The house Lo de Bellón d’Enmig dates from the nineteenth century and is a simple salmon building of two floors, gabled roof and a backyard. The doorways and windows have strong verticality. It has a little balcony on the first floor with forged metalwork. The main facade is sheltered by a false pepper tree that casts shadows above the ensemble.
Lo de Bellón de Dins is an interesting building that preserves all the characteristics of the farmhouses of Alacant’s Horta (Cropland) . The ensemble consists of a central three-floor house that has two constructions attached to the sides. The ground floor is occupied by the hall where the ceramic pavement characterized by two “S” drawn on the still crude material stand out. The staircase has a forged iron handrail. The noble rooms are located on the first floor by the main facade, oriented to the east and the garden. The bedrooms are located in the lateral parts. On the main facade symmetry prevails, adapting the different windows brickmoulded in yellow on a white background to the several floors. The windows are very vertical on the main floor, showing a variety of solutions in the upper endings: lowered arch on the lower floor, lintel in the main floor and the side bodies, or mid-point in the chamber.
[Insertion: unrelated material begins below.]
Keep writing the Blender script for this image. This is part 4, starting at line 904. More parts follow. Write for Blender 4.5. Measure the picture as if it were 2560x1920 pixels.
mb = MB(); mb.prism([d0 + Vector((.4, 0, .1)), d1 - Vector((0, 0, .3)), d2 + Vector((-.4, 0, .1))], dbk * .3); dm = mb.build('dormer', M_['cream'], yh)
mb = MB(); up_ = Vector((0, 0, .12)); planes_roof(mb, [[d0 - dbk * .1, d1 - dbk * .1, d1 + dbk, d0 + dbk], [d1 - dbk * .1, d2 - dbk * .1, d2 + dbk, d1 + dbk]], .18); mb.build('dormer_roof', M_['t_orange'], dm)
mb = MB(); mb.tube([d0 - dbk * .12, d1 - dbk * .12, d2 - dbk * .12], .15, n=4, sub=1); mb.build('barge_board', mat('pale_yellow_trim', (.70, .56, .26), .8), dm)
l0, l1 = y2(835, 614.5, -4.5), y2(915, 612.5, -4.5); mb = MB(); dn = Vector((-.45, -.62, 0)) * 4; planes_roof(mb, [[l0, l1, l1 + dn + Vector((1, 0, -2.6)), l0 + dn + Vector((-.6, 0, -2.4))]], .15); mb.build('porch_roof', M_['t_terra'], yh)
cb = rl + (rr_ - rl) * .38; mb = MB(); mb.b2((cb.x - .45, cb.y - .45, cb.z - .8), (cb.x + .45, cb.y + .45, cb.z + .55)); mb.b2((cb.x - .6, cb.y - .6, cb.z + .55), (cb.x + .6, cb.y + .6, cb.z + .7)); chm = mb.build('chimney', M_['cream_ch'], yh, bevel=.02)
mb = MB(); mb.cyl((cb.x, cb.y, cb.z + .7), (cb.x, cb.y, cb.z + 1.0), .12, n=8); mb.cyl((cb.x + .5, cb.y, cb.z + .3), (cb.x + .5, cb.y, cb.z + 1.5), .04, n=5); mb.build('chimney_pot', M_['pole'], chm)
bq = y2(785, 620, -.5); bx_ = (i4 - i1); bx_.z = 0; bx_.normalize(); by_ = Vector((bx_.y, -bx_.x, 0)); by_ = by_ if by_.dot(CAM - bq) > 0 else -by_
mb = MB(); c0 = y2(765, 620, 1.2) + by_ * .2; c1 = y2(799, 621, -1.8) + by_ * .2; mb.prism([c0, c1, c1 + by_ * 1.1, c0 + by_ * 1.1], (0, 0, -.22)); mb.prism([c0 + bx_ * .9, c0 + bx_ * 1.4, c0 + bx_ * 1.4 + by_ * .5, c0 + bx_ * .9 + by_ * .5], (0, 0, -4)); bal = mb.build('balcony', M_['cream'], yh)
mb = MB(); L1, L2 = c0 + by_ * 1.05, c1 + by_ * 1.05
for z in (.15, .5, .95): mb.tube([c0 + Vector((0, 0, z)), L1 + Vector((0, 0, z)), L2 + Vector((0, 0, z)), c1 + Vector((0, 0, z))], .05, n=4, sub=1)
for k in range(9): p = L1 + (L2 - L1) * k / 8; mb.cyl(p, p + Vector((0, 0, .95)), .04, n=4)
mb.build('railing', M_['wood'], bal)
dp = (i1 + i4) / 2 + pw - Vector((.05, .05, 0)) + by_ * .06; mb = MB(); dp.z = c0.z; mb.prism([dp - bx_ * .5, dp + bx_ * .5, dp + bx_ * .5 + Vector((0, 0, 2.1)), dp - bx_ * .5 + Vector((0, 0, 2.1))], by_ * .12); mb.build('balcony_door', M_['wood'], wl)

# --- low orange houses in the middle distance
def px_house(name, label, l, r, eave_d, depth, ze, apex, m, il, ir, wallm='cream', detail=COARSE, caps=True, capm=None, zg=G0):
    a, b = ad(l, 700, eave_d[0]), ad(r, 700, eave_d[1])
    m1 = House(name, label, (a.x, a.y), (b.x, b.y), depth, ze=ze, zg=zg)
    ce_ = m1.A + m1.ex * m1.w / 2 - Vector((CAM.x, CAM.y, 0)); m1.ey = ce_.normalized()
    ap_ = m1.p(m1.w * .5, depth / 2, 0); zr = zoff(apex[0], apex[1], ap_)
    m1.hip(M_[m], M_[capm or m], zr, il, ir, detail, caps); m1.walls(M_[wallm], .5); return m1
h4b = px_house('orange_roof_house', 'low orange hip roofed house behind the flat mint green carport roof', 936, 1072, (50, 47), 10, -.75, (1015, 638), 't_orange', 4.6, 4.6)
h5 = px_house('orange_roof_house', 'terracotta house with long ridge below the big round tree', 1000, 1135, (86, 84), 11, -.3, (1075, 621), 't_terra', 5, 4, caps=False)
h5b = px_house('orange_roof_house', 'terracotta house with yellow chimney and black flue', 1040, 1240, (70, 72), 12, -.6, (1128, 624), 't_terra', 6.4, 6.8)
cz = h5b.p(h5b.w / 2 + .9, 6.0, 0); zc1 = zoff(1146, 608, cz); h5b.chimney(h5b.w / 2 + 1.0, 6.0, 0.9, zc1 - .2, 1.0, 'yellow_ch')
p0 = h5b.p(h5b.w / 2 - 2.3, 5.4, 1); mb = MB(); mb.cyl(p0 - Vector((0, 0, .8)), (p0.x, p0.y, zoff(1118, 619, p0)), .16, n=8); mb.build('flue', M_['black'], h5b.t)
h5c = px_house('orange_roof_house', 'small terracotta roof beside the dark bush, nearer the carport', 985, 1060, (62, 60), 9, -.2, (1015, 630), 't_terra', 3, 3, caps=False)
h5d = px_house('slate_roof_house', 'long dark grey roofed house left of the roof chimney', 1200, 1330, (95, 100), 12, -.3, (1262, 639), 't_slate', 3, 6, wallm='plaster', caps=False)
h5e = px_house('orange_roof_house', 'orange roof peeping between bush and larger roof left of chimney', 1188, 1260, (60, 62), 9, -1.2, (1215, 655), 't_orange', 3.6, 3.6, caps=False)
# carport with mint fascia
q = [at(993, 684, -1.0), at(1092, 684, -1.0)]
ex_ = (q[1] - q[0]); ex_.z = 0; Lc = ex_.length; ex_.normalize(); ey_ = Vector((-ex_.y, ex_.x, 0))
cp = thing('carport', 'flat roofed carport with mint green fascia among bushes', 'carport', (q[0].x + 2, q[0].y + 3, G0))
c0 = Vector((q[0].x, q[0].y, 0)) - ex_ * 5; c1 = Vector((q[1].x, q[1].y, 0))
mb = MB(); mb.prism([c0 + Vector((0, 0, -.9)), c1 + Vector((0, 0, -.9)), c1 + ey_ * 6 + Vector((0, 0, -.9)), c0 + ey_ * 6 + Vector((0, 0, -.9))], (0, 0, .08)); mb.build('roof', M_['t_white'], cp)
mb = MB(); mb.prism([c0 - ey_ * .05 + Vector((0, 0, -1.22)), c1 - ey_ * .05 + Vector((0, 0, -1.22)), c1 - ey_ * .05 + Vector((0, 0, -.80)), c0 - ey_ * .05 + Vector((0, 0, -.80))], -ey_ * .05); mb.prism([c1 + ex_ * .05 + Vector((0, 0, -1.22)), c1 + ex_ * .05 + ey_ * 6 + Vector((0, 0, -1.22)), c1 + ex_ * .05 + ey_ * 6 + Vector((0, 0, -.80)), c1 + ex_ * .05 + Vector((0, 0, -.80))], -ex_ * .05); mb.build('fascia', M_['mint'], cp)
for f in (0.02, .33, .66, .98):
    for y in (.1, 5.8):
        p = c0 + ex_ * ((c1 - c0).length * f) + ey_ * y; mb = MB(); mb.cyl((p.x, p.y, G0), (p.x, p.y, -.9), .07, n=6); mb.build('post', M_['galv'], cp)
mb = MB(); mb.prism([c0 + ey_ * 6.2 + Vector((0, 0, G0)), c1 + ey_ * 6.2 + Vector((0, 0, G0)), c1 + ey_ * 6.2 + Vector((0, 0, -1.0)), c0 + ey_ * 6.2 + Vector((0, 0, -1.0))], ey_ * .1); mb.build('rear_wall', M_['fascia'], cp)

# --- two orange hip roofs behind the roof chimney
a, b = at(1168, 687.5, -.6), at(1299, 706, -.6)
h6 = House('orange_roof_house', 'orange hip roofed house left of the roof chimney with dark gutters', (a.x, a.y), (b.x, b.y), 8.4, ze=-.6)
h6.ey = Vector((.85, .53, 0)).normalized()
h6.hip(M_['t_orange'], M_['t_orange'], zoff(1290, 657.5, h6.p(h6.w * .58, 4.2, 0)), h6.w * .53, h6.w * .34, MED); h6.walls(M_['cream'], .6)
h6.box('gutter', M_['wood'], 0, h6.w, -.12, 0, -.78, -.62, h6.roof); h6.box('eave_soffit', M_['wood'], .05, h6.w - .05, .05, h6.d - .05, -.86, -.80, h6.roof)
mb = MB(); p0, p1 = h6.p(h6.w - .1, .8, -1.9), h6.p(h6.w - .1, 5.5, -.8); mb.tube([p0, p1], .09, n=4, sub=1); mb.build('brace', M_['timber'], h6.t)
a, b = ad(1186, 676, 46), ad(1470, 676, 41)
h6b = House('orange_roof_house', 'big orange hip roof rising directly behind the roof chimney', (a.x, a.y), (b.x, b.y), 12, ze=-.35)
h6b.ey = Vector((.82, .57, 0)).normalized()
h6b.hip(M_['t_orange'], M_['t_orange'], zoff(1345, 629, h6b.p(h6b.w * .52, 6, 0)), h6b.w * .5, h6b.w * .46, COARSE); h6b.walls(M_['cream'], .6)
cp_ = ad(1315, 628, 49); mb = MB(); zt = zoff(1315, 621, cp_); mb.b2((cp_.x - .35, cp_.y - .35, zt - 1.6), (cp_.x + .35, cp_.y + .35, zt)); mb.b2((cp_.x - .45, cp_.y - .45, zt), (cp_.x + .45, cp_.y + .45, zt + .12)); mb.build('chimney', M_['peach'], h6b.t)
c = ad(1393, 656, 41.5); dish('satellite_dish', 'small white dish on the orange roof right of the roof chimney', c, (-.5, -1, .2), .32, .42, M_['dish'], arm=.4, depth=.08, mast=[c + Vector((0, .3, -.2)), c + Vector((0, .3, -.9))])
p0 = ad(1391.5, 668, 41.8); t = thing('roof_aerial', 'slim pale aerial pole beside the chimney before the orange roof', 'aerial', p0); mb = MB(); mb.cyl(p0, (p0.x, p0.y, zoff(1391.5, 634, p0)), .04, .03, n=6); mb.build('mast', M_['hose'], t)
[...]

Next to the entrance of the estate there is a small rectangular chapel. There is also a well located in the hall and in front of the house there is the garden with shrubs of different species and a grove composed of a 250-year-old carob tree, a 200-year-old bougainvillea, an almost 100-year-old hackberry and a pine forest of Pinus halepensis, a Pinus pinea, two Celtis australis and several date palm trees. The three buildings are oriented south-east facing the significant masses of vegetation that make up the garden, casting shadows on the main facade.
Earlier this century, the branch of the CV-800 road was built, which definitively disassociated Lo de Bellón de Dentro from her sisters de Fora and d’Enmig. While the construction of this road has been a major step forward for the town to alleviate traffic problems, it has also meant a definitive fragmentation of Finca El de Bellon, consolidating the slow but steady disappearance of an agrarian network that not many decades ago gave meaning to these constructions.